Opinion

In my library: Sonia Manzano

The stars love to shine on “Sesame Street.” After 40 years playing Maria, Sonia Manzano has seen them all — even rising stars she didn’t recognize.

“There was a beautiful girl playing and singing on the set one day, and she said, ‘Omigod, Maria! I’ve grown up with you!’ She turned out to be Alicia Keys.”

Puppets still rule “Sesame Street,” and Manzano recalls one child’s reaction when Big Bird puppeteer Caroll Spinney took off the top half of his suit: “Maria, does Big Bird know there’s a man inside him?” Manzano — winner of 15 Emmys, author of two children’s books and a longtime Upper West Sider — just stepped into the cast of Off-Broadway’s “Love, Loss and What I Wore.” Here’s what’s in her library.

The Warmth of Other Suns

by Isabel Wilkerson

This book won raves — one critic said the common reader would be satisfied, as would the scholar. This is about the black migration from Jim Crow South to the North and California couched in the stories of real people. My parents emigrated from Puerto Rico in the ’40s, so I’m interested in migration.

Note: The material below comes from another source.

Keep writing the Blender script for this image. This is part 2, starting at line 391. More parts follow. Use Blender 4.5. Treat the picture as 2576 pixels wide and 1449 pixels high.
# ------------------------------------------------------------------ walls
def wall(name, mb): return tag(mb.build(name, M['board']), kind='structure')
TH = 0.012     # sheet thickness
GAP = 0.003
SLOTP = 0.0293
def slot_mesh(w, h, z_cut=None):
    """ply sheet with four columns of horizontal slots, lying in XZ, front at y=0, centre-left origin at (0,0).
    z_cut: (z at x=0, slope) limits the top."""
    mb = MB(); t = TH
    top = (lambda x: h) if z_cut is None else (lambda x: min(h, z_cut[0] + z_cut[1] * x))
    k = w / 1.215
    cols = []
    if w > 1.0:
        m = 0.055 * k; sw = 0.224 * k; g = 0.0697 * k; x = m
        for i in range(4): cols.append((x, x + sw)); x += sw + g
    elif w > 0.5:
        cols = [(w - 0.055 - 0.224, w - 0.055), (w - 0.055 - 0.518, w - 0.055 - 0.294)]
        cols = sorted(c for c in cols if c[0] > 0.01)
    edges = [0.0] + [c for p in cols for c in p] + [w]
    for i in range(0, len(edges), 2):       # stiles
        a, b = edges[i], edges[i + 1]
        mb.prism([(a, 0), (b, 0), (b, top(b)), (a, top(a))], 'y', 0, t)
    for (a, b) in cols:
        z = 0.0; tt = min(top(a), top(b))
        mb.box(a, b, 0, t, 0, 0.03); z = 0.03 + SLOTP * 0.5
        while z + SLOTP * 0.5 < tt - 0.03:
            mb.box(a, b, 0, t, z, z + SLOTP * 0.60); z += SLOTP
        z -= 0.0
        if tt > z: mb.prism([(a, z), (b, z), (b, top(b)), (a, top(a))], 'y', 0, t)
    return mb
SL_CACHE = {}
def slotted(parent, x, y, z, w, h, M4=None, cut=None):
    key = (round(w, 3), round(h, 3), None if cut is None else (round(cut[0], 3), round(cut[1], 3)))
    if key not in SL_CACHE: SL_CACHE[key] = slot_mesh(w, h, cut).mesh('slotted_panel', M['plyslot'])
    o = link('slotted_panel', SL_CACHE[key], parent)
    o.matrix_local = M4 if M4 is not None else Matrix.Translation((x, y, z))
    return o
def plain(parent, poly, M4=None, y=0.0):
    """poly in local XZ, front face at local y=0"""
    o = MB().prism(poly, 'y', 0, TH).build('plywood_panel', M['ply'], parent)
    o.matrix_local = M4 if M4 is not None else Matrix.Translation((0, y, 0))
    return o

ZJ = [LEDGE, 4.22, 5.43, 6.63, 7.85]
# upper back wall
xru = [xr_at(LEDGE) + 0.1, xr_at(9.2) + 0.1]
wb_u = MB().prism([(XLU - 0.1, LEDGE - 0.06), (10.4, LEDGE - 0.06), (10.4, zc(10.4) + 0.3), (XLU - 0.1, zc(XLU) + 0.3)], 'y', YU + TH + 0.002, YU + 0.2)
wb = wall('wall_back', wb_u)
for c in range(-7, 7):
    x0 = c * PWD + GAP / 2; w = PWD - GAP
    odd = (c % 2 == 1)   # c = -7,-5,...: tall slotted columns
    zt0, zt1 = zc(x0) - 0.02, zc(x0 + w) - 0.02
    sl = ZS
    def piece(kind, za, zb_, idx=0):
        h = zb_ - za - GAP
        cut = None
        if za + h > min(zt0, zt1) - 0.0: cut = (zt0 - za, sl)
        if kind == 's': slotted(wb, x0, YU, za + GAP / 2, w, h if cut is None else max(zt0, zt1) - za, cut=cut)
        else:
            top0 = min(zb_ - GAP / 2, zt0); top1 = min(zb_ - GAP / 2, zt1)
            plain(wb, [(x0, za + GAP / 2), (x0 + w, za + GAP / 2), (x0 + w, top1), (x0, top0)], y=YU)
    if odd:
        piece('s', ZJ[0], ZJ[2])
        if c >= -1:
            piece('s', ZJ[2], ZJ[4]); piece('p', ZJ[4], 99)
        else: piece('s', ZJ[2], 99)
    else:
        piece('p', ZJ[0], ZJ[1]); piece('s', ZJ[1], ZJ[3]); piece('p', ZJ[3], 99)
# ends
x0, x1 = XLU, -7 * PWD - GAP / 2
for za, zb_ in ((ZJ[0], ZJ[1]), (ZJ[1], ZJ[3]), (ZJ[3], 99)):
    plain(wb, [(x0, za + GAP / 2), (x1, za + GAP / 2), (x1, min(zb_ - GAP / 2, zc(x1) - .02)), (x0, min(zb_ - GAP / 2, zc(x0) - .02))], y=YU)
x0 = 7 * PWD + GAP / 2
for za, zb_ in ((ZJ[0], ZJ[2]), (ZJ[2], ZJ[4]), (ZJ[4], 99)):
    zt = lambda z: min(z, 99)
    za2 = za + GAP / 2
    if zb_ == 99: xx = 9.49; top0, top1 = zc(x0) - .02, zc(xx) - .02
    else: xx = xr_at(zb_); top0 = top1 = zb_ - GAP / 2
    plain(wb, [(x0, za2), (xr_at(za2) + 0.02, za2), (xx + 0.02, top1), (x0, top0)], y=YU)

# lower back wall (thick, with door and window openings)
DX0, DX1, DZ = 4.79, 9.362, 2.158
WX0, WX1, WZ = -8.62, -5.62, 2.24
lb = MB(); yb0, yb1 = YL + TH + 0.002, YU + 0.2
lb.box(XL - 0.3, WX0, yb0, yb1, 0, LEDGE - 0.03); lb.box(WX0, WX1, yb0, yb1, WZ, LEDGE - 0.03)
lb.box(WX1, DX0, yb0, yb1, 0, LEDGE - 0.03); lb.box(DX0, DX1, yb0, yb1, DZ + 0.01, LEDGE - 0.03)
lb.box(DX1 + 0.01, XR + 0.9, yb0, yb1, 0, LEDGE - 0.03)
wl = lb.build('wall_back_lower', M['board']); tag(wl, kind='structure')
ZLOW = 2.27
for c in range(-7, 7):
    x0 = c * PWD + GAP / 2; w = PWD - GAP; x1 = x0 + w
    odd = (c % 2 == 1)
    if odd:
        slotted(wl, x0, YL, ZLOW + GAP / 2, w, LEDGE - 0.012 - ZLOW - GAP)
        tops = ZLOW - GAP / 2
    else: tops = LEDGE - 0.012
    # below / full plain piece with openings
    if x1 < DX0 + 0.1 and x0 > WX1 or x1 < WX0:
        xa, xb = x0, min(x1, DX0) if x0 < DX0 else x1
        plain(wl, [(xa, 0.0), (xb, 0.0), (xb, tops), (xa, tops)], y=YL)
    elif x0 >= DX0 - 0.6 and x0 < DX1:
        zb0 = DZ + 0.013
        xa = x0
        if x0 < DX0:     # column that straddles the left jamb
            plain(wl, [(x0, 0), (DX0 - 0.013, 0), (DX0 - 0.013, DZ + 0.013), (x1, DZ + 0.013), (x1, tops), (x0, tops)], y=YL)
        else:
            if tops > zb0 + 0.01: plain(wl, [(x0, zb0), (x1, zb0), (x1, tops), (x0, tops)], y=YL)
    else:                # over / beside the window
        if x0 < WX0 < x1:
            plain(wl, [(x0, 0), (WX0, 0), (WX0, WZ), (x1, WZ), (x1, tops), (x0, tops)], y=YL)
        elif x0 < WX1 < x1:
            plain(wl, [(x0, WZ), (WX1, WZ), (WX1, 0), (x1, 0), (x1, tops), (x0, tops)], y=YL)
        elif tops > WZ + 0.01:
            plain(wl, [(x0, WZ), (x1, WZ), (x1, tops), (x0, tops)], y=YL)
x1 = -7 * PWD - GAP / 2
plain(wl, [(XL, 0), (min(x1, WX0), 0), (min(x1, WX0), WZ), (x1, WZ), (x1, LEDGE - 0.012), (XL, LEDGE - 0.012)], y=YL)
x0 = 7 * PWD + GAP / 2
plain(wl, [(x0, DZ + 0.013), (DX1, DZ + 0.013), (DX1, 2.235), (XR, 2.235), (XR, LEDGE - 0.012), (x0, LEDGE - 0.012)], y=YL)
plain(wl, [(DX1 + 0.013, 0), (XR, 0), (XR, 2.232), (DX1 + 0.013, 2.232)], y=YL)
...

Beautiful Maria of My Soul

by Oscar Hijuelos

Remember Nestor, from Hijuelos’ book “The Mambo Kings Play Songs of Love”? Nestor talks about the love he had for Maria, back in Cuba. This is the story from Maria’s point of view. It gives you a real sense of pre-Castro Havana, the music and the tragedy. It’s a very romantic story and it’s really sexy.

The Brief Wondrous Life of Oscar Wao

by Junot Diaz

This is a big, sprawling, “Gone With the Wind”-like family saga. One of the characters is a girl who has a terrible relationship with her mother, not realizing what she suffered in the Dominican Republic. It relates to everyone because we’ve all argued with our parents, but we didn’t realize what their journey was.

Please Ignore Vera Dietz

by A.S. King

I’m writing my first young-adult novel for Scholastic, so I thought I’d read some YA novels that won acclaim. They aren’t what they used to be — there’s often alcohol, drug abuse, abandonment, murder . . . the days of Nancy Drew are so over! This is about a boy who dies. It’s told in the voice of Vera, his friend, whose father’s an old hippie. It’s a real page turner!